**RAW RECORDS**
--- START ---
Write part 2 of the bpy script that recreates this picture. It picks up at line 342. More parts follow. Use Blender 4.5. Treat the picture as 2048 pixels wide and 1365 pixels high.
--- END ---
--- START ---
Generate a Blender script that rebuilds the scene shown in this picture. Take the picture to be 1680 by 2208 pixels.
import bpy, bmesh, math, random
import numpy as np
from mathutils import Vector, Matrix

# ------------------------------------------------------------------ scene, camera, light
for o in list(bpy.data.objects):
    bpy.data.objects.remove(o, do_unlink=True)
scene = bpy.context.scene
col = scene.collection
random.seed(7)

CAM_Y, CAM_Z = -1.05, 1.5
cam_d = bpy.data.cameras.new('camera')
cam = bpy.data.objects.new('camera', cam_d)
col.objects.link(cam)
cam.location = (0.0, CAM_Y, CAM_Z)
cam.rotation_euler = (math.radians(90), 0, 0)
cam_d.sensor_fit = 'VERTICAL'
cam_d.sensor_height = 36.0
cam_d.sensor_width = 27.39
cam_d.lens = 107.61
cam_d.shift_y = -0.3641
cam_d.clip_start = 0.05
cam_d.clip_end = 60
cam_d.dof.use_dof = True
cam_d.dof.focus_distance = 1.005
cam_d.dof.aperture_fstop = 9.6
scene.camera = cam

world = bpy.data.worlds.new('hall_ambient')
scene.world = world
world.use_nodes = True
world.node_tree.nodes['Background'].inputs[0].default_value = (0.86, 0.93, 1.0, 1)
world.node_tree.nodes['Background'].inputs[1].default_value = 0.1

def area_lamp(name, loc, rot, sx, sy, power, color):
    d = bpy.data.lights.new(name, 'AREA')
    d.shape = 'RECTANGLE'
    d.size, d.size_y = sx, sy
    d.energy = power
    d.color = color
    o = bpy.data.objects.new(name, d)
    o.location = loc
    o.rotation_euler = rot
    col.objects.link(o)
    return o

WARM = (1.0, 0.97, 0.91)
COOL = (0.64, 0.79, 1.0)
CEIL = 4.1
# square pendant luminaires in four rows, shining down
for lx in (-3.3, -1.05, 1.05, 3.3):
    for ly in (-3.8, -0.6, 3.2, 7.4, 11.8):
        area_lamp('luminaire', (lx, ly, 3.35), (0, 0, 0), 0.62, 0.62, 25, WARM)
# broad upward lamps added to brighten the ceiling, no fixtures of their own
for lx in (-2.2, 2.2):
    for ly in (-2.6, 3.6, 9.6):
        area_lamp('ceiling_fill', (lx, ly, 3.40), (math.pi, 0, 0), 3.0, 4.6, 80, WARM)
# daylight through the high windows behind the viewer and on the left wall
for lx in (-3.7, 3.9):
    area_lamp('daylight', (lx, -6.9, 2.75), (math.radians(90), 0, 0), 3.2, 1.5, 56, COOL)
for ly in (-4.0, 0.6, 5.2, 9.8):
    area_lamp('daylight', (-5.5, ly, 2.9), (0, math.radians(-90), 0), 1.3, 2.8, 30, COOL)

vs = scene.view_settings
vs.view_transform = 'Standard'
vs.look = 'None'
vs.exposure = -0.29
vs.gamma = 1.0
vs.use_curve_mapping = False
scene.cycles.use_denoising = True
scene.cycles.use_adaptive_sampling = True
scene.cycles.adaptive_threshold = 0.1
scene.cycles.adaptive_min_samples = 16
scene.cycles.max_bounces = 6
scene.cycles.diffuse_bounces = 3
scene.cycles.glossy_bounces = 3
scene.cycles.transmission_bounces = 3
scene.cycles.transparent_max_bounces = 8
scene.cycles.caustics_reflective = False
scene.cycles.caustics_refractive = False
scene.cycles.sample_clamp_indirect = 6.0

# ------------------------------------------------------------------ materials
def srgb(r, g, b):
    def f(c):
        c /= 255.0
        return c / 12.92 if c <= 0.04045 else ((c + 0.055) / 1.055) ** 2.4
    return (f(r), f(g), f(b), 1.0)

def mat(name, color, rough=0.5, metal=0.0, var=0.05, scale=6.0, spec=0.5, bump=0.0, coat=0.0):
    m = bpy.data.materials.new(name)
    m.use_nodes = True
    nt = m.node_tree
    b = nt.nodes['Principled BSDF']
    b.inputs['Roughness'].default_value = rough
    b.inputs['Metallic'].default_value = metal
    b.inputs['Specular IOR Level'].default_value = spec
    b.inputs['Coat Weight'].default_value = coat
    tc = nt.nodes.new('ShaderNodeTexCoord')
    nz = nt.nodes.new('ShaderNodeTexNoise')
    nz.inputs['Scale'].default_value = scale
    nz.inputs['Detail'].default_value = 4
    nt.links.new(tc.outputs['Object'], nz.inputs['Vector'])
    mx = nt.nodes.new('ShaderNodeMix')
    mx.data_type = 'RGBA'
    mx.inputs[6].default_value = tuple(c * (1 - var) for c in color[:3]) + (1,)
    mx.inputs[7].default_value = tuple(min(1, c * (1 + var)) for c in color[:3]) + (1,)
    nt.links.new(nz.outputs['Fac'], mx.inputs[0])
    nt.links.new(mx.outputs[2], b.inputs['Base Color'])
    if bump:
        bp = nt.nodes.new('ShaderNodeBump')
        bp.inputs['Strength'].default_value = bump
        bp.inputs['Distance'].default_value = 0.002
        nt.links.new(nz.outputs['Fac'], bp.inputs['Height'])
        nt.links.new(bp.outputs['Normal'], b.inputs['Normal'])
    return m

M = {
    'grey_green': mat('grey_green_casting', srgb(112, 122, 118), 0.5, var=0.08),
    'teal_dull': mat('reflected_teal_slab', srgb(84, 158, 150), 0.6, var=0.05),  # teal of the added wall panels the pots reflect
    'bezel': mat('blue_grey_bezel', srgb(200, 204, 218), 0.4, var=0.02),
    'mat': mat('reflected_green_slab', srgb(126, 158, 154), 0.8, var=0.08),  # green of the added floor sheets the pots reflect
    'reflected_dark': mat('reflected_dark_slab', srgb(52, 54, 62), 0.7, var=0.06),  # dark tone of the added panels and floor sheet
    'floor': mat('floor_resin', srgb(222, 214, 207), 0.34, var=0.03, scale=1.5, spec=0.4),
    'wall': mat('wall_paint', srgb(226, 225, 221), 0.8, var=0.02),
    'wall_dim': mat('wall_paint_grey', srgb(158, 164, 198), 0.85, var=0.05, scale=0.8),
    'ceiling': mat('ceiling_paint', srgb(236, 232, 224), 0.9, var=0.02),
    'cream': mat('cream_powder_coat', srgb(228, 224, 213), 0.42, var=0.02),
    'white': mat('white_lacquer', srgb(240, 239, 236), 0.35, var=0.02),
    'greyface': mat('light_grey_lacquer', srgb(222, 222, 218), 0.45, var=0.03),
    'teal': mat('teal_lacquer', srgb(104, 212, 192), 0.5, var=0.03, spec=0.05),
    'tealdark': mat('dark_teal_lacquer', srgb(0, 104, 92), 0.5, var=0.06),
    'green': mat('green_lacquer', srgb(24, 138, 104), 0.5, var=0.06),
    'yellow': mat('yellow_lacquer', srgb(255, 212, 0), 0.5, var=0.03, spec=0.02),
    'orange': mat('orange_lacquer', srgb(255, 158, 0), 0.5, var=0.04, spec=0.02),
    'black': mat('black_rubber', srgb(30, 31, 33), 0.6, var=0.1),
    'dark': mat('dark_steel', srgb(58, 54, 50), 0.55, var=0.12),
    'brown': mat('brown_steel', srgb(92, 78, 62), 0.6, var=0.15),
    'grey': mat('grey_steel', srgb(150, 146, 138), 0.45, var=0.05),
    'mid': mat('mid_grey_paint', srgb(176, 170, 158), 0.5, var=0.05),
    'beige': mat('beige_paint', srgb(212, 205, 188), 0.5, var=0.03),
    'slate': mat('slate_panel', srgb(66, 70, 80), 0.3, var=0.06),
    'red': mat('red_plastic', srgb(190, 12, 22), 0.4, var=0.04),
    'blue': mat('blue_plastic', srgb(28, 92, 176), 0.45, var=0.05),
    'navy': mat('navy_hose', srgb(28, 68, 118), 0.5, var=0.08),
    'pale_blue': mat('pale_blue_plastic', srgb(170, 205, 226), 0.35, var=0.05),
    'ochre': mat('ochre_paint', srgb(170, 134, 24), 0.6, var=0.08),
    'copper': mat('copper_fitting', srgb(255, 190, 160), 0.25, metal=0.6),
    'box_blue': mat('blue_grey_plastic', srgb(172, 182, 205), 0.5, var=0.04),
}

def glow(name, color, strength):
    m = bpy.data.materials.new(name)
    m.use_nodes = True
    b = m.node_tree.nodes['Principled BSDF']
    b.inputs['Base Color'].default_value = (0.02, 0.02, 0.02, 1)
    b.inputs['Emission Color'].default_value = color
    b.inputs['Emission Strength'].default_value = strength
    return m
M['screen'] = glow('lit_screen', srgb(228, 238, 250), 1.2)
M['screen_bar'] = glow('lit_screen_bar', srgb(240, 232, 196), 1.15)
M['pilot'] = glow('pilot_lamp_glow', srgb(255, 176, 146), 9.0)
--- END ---
Copy out every line where the word "high" occurs.

Write part 2 of the bpy script that recreates this picture. It picks up at line 342. More parts follow. Use Blender 4.5. Treat the picture as 2048 pixels wide and 1365 pixels high.
# daylight through the high windows behind the viewer and on the left wall